Emergent Design: The Evolutionary Nature of Professional Software Development
Author: Scott L. Bain
Publisher: Addison Wesley, 2008
Pages: 448
ISBN: 978-0321509369
Aimed at: Those interested in agile programming and design patterns
Rating: 4.5
Pros: Good overview of methodology
Cons: Name dropping and tendency for self promotion
Reviewed by: Mike James

This is a book that will disappoint if you are lead by the main and sub-titles to expect something groundbreaking and revolutionary. The idea of software evolving as part of the design process is clearly attractive and the title "Emergent Design" is suitably trendy as are all things "emergent". But if you like the idea of a design "emerging" from the initial mess of a project and want to find out how you can build a methodology that makes use of and encourages this then you may feel led down. If on the other hand you simply want a reasonably well written book on a common sense approach to mostly agile development plus object oriented patterns ideas then this will do. The only sense it which it is about "evolutionary design" is that it constantly advocates the idea that software should get better with time. To this end it outlines a lot of traditional software engineering ideas, mostly a rehash of the gang of four patterns which are listed at the end as an appendix, and lots of common sense homely design principles. Although the ideas are presented in a way that encourages you to "embrace change" the book doesn't go the whole way and stops short of advocating a hard line agile programming or extreme programming approach. It is more reasoned and good natured than that. It explains, persuades and cajoles you into seeing why the more sophisticated object oriented approach is a good one. It covers topics such as cohesion, encapsulation, the open-close principle, test driven design and much more - but none of it is new and all of it can be found in other methodology books.
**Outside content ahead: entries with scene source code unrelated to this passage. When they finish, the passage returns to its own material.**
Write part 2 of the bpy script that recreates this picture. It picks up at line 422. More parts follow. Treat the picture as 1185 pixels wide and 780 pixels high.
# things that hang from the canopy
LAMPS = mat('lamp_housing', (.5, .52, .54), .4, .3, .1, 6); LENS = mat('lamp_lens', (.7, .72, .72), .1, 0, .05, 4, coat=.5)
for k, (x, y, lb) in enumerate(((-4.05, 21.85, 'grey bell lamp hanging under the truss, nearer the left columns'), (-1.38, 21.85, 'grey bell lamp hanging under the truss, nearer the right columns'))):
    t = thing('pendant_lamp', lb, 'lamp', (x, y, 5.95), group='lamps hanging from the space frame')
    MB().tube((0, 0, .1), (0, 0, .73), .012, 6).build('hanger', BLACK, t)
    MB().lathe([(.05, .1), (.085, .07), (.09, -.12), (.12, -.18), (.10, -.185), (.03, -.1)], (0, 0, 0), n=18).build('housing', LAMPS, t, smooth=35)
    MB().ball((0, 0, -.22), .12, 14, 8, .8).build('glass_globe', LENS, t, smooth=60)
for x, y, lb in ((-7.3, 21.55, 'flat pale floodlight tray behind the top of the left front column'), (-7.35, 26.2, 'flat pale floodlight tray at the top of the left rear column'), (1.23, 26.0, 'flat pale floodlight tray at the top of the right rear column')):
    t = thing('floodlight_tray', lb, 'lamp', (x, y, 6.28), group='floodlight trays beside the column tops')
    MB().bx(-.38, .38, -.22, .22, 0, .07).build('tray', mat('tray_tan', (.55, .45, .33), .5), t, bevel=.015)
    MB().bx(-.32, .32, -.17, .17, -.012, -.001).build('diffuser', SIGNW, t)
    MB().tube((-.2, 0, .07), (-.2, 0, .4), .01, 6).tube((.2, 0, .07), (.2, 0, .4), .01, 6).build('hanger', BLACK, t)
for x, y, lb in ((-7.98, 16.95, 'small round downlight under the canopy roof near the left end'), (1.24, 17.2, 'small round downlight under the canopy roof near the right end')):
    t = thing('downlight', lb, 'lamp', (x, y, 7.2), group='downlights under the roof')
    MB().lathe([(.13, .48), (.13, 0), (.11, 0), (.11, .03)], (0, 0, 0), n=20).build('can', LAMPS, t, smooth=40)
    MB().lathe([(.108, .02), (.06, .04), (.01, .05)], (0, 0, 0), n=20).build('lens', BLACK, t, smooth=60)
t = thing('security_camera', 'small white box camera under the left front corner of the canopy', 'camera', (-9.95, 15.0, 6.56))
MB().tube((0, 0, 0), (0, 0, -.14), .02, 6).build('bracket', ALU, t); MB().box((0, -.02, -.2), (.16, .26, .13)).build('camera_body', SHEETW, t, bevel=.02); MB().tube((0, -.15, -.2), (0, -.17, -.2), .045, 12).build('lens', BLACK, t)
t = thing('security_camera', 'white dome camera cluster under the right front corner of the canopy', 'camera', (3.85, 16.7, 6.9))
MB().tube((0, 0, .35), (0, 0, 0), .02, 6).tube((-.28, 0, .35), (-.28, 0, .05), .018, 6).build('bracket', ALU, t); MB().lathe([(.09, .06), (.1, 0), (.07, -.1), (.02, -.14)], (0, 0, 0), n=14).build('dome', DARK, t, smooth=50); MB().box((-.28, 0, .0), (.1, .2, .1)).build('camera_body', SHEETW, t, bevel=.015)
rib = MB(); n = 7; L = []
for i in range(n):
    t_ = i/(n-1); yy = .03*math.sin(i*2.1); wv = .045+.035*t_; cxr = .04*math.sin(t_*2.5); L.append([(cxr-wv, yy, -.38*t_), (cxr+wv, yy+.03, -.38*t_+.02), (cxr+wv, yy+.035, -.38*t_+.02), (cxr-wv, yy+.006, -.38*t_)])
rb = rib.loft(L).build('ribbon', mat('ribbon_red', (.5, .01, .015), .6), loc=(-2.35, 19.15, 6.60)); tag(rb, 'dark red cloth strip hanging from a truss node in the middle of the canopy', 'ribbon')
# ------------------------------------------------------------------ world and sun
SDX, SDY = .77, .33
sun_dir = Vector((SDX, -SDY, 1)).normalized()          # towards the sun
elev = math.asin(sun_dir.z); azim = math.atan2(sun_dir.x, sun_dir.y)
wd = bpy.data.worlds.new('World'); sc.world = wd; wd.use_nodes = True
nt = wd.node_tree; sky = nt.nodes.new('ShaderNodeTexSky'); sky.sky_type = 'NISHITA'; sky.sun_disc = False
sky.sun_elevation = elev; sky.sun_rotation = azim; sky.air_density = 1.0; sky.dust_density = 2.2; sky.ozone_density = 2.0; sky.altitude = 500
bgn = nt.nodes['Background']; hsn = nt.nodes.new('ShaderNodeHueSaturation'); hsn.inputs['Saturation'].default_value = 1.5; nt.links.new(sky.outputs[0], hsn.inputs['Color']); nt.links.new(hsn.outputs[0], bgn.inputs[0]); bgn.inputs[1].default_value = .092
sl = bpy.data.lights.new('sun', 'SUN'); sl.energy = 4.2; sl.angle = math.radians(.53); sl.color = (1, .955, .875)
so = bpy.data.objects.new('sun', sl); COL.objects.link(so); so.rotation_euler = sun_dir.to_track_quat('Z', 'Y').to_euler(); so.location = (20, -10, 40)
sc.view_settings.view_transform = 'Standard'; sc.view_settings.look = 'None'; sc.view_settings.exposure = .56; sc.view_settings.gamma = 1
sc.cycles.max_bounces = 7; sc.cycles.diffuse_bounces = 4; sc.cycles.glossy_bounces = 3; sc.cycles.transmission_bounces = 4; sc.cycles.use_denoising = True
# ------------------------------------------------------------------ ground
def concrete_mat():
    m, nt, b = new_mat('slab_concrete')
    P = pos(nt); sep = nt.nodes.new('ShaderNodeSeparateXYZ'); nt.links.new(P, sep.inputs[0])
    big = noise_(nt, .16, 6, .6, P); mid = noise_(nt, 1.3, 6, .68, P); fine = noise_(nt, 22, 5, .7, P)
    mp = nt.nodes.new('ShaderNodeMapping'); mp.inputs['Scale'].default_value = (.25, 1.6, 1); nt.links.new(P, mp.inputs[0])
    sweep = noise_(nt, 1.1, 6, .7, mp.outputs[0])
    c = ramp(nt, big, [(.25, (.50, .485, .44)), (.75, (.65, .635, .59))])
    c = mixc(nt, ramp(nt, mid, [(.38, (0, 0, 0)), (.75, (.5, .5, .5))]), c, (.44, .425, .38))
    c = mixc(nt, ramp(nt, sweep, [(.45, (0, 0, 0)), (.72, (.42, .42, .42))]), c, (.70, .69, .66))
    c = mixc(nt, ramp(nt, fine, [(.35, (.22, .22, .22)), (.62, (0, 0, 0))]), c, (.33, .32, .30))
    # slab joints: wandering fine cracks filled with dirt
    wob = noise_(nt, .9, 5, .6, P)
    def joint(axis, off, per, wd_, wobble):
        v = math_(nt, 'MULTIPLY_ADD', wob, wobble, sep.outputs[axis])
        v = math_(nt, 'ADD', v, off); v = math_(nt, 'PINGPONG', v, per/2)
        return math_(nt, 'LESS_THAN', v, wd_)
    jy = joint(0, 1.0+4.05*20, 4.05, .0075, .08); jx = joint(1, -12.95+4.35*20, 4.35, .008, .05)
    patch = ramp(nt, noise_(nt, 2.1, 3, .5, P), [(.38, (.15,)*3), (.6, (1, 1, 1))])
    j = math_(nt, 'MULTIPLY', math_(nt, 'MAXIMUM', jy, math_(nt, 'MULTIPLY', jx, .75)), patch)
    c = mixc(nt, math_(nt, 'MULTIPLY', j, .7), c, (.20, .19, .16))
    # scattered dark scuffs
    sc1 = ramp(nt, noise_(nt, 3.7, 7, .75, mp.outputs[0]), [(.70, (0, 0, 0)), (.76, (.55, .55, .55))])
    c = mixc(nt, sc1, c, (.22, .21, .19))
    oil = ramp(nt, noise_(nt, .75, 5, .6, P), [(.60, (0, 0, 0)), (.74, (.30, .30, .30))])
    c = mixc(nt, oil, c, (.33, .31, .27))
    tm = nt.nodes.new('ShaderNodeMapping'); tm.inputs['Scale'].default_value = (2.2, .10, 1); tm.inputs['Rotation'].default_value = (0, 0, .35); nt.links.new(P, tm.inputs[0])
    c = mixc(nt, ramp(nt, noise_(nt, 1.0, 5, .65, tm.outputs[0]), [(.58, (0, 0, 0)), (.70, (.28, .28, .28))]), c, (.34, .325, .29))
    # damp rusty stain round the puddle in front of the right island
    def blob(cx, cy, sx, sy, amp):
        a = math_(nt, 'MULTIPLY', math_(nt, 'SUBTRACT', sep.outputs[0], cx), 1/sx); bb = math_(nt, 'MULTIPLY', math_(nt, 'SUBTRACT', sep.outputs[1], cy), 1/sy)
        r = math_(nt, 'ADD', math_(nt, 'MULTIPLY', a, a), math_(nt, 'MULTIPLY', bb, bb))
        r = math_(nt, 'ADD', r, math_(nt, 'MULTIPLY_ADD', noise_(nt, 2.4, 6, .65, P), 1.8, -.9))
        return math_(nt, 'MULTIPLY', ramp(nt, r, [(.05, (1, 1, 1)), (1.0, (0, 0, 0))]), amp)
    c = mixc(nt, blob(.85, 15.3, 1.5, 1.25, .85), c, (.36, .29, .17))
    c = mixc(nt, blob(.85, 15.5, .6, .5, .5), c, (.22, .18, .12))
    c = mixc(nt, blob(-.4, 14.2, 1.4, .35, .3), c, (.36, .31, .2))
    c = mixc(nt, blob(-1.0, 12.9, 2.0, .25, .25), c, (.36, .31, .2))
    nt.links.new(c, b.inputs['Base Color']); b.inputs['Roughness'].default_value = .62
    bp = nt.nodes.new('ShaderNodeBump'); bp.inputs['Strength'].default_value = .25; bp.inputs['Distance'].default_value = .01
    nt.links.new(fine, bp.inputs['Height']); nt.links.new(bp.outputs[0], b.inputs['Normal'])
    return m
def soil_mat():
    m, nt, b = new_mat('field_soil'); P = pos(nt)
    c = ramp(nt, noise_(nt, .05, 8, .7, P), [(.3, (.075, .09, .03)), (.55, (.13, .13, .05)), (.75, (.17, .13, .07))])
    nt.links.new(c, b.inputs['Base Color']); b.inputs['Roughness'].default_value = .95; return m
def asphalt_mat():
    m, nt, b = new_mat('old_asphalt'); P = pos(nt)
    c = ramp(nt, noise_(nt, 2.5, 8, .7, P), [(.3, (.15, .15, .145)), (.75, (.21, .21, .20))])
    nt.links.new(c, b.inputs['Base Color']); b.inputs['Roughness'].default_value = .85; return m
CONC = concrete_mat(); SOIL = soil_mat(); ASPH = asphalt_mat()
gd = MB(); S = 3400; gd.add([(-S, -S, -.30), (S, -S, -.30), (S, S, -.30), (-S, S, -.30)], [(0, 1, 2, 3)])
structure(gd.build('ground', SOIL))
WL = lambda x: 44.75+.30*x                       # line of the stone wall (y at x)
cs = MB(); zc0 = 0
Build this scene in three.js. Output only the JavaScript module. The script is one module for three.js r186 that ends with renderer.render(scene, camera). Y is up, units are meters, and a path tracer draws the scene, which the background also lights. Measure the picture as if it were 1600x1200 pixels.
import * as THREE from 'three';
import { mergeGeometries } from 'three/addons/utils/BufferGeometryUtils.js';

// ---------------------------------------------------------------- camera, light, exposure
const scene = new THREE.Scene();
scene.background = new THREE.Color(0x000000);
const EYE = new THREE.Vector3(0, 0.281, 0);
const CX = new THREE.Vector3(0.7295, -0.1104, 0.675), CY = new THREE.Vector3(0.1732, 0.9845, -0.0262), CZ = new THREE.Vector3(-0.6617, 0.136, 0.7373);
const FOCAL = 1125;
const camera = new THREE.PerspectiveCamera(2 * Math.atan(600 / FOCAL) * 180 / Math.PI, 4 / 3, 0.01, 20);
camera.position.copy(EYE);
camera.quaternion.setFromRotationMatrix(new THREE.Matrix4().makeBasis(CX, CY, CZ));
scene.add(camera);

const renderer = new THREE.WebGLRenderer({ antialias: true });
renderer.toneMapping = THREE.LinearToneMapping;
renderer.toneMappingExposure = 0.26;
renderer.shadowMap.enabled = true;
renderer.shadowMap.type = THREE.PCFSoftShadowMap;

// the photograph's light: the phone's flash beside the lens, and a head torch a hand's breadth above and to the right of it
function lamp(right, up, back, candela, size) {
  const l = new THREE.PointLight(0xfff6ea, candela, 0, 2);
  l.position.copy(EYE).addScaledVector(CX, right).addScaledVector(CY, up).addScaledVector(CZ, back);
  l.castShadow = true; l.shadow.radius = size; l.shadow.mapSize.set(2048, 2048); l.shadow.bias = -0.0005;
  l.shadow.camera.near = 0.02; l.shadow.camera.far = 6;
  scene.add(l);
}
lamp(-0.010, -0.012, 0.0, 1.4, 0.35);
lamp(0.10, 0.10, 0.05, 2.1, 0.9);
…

In the main the style is good and the result is a readable book. Occasionally you might find the references to Net Objectives and the courses it provides irritating and the constant name dropping of "famous" people the author has met and talked with are eventually undermining of his authority on the subject - academic style references might be better. However these are minor shortcomings on what is overall a good introduction to a collection of standard ideas in agile object oriented software engineering/methodology.